### EXERCISE DIRECTIONS
Retype only the lines below from the one with "Recreate this scene" to the one with "COL = S.collection", inclusive, skipping every image.

### TASK DATA

--- start ---

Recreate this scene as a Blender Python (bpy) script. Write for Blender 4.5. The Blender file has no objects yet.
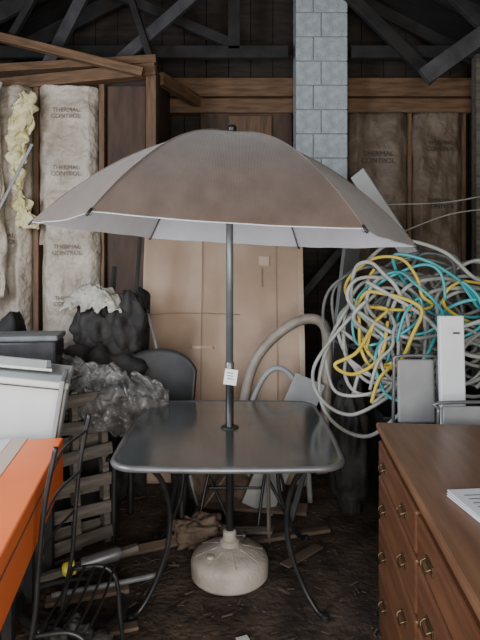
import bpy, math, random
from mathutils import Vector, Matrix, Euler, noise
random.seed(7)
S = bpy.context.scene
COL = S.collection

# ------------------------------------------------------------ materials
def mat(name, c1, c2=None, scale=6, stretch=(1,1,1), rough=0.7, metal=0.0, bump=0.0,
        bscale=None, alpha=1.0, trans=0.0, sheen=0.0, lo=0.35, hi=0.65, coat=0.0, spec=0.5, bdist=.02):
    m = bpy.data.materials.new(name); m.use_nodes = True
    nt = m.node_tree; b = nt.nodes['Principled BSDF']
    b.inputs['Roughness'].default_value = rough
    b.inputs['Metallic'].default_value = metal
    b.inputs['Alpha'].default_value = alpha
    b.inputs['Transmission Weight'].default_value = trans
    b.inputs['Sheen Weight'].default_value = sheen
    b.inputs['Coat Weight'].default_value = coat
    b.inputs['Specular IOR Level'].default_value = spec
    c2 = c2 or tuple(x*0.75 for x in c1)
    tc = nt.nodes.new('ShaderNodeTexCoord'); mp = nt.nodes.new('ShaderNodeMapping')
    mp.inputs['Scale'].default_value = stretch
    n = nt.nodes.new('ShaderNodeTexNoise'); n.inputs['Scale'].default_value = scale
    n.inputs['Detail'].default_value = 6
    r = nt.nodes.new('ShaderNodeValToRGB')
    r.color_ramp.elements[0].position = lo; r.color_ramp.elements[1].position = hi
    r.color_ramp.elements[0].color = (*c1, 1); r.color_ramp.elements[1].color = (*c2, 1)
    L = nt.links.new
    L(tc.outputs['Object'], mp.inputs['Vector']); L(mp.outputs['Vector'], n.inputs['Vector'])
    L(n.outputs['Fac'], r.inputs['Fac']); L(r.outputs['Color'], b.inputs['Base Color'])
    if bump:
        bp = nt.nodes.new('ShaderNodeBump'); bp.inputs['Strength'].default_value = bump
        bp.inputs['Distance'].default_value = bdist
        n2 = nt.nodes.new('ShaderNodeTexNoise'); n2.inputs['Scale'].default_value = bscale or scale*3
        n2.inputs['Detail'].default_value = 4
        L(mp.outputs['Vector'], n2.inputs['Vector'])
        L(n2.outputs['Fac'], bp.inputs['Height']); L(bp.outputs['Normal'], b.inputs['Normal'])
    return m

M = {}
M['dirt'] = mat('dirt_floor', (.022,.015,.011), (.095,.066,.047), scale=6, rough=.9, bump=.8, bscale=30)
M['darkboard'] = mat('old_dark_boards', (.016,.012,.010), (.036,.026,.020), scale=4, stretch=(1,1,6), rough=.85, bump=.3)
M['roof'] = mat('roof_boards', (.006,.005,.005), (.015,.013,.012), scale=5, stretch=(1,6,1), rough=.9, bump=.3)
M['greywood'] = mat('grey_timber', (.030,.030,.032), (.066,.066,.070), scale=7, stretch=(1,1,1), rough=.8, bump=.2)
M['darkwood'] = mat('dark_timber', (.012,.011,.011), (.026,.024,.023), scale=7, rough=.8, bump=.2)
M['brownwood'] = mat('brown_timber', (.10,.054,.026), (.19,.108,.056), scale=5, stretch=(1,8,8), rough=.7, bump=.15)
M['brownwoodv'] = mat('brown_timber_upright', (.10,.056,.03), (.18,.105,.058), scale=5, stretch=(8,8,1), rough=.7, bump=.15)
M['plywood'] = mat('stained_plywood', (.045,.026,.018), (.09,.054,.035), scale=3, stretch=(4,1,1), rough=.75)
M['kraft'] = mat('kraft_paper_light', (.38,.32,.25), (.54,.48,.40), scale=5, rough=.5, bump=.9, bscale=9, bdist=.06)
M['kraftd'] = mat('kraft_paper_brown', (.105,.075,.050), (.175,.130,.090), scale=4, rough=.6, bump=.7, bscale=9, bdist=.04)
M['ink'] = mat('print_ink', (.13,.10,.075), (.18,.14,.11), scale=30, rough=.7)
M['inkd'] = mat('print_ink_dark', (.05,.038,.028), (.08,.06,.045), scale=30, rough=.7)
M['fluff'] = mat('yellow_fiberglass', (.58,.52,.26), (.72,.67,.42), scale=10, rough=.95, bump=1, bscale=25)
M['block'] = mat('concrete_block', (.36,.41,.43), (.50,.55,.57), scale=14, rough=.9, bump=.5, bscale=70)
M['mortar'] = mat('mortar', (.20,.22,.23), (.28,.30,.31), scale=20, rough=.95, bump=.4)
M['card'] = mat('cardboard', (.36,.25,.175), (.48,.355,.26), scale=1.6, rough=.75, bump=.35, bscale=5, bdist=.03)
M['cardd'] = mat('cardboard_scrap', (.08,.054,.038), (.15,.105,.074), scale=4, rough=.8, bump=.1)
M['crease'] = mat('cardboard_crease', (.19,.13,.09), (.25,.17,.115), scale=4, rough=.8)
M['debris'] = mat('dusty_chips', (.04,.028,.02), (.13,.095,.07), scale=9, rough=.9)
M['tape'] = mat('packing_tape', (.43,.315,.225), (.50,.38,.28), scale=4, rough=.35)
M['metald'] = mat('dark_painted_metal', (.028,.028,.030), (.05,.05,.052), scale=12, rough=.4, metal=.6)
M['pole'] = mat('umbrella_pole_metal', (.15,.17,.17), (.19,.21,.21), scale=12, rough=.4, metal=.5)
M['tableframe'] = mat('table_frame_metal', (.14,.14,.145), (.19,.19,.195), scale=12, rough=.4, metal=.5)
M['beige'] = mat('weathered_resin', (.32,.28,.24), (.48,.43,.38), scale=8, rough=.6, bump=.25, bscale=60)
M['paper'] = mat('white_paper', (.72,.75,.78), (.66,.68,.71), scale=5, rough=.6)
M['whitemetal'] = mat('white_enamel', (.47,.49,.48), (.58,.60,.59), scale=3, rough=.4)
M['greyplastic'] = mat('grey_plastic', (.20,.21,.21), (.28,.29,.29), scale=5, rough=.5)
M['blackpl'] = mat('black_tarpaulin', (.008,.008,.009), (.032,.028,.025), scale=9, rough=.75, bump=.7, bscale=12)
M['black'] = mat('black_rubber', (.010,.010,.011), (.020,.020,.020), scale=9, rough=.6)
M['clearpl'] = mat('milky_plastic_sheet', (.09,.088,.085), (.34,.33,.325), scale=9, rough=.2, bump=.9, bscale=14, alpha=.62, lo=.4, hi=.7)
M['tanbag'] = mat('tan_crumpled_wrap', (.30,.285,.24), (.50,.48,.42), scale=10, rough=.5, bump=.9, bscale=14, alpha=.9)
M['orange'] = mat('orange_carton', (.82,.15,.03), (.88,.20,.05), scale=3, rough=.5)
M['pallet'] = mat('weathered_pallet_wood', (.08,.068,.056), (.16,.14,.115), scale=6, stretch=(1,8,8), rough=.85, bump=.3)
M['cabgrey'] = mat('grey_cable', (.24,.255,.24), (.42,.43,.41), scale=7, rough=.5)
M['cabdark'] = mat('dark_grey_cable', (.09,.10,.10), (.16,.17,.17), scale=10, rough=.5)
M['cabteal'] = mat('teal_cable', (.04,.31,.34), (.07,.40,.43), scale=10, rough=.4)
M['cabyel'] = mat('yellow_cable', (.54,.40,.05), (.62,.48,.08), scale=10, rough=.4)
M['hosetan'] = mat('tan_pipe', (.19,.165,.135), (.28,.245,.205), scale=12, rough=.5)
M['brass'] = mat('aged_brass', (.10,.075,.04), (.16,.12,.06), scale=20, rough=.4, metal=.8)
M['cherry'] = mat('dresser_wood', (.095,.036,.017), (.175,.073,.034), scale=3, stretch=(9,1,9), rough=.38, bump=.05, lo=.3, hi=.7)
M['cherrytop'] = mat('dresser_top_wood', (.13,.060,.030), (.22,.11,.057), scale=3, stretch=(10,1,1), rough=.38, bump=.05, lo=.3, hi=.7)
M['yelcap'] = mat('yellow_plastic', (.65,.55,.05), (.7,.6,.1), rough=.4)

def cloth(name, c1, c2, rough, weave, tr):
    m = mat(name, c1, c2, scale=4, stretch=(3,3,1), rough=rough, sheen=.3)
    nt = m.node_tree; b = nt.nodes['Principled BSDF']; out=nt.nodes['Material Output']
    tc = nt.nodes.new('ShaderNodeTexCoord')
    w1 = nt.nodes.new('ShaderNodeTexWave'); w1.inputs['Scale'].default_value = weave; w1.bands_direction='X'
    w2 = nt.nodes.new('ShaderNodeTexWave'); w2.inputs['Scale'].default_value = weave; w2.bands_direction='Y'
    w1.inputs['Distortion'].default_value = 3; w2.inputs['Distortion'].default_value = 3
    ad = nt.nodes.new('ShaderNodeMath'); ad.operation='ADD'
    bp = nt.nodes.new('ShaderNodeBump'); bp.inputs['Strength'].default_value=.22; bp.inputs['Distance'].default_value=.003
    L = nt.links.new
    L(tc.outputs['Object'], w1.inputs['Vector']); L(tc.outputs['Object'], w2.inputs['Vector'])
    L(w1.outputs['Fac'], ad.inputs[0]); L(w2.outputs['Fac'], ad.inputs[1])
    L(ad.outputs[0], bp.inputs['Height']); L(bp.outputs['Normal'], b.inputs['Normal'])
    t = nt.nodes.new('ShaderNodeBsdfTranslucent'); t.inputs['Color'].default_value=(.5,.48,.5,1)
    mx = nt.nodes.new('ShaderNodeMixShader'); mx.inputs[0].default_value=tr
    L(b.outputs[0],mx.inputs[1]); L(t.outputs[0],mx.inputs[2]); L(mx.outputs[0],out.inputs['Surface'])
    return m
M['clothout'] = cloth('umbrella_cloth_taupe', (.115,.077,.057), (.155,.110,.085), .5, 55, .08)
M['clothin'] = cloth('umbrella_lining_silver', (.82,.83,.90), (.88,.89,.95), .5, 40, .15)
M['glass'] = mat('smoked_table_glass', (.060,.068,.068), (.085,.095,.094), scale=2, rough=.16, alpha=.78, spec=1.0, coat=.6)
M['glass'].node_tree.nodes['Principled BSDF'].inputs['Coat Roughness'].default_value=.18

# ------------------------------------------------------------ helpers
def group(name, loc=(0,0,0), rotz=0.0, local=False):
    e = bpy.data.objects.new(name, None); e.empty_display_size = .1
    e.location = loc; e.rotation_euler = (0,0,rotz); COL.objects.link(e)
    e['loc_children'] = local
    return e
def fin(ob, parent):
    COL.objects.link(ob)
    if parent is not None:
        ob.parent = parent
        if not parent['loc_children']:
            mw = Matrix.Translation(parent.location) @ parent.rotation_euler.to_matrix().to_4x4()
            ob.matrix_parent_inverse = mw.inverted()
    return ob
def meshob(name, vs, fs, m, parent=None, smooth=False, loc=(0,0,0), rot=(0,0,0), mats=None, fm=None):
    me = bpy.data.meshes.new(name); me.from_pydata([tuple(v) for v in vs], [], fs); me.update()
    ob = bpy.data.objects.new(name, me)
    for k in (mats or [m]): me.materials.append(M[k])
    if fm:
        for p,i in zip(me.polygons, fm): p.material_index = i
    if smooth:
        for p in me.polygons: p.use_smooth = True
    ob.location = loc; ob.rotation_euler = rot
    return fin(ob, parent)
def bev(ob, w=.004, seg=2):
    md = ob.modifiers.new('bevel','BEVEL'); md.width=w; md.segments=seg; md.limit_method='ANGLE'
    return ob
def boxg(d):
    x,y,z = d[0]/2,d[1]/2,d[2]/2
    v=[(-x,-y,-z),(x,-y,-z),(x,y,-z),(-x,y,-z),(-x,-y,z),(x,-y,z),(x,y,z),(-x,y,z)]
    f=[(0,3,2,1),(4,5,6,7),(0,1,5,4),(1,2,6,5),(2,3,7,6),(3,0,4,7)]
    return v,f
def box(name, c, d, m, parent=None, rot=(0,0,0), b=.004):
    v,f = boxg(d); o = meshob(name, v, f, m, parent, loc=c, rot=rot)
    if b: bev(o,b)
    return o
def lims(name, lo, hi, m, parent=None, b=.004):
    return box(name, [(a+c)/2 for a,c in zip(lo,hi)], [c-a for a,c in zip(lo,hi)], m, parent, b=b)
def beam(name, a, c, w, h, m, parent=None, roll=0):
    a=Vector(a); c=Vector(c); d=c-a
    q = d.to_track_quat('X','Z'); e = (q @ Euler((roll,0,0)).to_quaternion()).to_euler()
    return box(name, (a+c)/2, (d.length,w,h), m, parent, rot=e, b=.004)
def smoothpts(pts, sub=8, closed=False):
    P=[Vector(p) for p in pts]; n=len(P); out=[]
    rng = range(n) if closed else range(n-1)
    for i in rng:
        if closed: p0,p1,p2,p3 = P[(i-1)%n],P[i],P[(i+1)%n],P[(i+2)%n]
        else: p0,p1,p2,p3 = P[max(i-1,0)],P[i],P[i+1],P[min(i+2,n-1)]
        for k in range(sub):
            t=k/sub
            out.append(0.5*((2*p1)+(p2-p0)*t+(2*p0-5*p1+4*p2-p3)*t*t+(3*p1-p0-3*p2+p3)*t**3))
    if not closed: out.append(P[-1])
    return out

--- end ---
--- start ---

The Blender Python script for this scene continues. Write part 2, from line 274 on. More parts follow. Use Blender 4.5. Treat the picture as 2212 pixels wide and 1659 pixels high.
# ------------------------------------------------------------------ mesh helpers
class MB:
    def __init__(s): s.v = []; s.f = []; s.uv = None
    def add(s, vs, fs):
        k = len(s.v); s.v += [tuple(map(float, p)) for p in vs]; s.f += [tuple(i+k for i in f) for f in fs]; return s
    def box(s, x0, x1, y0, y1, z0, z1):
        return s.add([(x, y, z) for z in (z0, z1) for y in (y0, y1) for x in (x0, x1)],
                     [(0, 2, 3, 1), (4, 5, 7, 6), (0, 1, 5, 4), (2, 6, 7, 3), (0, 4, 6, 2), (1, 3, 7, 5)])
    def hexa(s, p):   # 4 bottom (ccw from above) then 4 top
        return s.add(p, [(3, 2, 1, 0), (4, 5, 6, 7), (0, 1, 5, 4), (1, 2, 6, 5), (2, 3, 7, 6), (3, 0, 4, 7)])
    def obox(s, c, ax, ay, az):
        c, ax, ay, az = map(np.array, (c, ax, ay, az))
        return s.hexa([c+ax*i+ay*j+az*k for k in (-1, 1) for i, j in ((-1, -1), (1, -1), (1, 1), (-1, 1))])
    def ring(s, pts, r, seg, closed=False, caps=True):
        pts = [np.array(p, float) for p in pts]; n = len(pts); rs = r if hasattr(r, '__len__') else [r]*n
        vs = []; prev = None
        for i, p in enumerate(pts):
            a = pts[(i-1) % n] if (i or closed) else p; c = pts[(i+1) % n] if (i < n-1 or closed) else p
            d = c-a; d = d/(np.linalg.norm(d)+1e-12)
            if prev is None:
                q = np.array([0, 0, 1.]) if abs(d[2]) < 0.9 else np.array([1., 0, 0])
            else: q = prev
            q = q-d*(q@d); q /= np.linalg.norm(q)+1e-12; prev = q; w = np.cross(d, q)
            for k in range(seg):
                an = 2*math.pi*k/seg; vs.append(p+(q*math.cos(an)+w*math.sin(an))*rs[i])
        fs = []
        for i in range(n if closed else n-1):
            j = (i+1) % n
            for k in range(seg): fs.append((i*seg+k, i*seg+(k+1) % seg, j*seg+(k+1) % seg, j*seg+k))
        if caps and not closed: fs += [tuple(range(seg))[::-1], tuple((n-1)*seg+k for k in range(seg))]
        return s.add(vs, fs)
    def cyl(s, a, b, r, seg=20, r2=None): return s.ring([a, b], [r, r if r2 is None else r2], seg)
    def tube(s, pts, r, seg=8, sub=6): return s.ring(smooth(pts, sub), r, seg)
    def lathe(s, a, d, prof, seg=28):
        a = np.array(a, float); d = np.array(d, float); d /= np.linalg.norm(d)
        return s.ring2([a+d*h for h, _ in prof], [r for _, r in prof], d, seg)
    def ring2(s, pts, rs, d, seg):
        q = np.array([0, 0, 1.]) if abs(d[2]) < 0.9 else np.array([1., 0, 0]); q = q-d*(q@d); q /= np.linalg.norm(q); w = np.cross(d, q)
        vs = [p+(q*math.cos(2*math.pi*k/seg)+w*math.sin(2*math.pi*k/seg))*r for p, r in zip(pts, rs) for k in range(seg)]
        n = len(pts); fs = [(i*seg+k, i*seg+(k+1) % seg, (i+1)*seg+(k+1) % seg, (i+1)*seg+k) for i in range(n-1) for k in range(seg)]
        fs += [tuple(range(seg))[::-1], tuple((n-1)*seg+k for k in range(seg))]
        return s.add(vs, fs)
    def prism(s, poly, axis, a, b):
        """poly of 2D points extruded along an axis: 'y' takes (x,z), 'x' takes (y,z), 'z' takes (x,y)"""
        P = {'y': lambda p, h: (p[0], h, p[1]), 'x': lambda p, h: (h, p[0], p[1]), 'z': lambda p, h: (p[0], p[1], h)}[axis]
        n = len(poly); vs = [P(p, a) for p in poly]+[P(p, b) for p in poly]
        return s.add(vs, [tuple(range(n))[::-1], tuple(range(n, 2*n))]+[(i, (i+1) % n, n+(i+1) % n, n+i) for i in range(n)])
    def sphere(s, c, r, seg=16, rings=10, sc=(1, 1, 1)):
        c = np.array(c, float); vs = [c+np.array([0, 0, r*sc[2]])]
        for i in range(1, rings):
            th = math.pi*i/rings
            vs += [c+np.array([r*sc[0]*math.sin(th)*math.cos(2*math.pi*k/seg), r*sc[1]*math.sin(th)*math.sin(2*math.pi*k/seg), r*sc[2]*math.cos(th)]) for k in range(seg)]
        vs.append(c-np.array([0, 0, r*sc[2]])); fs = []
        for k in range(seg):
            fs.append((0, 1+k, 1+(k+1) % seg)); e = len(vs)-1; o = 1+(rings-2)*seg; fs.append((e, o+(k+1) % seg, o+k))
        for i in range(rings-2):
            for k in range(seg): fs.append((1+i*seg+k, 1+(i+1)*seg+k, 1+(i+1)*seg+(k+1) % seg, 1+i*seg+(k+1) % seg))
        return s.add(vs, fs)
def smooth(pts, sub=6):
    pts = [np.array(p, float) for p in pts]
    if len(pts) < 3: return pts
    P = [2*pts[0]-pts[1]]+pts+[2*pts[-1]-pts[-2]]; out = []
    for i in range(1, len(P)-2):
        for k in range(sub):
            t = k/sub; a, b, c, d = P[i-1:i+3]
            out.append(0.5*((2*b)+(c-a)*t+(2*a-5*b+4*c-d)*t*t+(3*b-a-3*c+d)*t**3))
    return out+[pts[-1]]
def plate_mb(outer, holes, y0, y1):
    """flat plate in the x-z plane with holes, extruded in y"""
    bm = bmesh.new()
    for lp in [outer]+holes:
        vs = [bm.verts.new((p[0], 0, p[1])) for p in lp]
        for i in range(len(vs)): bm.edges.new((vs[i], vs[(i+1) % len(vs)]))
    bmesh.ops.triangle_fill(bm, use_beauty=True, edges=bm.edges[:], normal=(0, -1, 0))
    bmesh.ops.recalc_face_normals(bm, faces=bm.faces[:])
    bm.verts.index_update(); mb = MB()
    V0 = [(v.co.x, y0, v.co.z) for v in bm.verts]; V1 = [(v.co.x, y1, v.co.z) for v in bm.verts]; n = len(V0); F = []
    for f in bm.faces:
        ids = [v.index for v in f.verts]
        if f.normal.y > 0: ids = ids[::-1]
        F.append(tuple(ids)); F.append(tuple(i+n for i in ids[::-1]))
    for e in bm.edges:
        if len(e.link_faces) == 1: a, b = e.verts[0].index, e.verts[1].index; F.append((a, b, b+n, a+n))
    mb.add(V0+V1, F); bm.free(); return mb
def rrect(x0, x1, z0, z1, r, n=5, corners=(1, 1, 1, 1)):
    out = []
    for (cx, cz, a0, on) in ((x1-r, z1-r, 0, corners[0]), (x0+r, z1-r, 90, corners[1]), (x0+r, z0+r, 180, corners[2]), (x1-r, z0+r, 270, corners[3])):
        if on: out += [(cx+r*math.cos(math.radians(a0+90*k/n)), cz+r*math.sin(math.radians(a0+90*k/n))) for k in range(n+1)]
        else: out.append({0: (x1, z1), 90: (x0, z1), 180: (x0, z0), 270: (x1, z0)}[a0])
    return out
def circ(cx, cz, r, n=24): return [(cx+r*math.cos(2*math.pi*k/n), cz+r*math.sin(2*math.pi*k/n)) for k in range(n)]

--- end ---
--- start ---

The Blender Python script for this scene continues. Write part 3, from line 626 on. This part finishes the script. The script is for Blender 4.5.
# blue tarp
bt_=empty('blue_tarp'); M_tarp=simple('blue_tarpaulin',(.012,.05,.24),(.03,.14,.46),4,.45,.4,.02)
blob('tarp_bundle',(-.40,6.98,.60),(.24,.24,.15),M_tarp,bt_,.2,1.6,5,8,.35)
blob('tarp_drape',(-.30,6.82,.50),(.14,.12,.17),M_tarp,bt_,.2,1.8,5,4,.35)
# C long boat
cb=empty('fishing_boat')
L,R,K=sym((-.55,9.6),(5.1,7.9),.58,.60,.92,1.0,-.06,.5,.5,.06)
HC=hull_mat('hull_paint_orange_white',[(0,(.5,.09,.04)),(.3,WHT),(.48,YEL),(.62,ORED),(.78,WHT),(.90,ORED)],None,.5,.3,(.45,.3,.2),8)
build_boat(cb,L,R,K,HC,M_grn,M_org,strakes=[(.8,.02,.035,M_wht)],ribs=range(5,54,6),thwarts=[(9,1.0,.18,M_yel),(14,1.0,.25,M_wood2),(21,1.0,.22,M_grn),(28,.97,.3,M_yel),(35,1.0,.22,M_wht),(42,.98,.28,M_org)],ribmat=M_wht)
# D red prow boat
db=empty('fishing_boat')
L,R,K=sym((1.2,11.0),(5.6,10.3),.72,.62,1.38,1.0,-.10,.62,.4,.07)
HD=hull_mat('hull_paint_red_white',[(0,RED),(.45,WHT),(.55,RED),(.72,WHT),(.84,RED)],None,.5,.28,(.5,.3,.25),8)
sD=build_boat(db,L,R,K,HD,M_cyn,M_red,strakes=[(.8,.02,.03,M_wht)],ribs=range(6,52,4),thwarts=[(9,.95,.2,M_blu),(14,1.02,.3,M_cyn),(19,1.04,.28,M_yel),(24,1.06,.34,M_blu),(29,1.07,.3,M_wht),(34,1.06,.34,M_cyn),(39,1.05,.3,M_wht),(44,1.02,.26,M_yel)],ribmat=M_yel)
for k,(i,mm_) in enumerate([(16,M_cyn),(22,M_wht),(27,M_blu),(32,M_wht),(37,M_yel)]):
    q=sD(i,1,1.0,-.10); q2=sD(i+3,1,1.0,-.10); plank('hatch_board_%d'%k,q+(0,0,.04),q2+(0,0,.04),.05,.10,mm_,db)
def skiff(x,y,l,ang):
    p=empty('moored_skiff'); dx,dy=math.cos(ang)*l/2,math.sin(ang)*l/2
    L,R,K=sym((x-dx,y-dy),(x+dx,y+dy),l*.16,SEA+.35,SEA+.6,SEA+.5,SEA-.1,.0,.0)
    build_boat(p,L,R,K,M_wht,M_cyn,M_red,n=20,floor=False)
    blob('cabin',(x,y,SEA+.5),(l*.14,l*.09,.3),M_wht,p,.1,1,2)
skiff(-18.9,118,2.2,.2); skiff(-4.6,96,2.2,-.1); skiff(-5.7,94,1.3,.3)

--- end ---

### ANSWER
Recreate this scene as a Blender Python (bpy) script. Write for Blender 4.5. The Blender file has no objects yet.
import bpy, math, random
from mathutils import Vector, Matrix, Euler, noise
random.seed(7)
S = bpy.context.scene
COL = S.collection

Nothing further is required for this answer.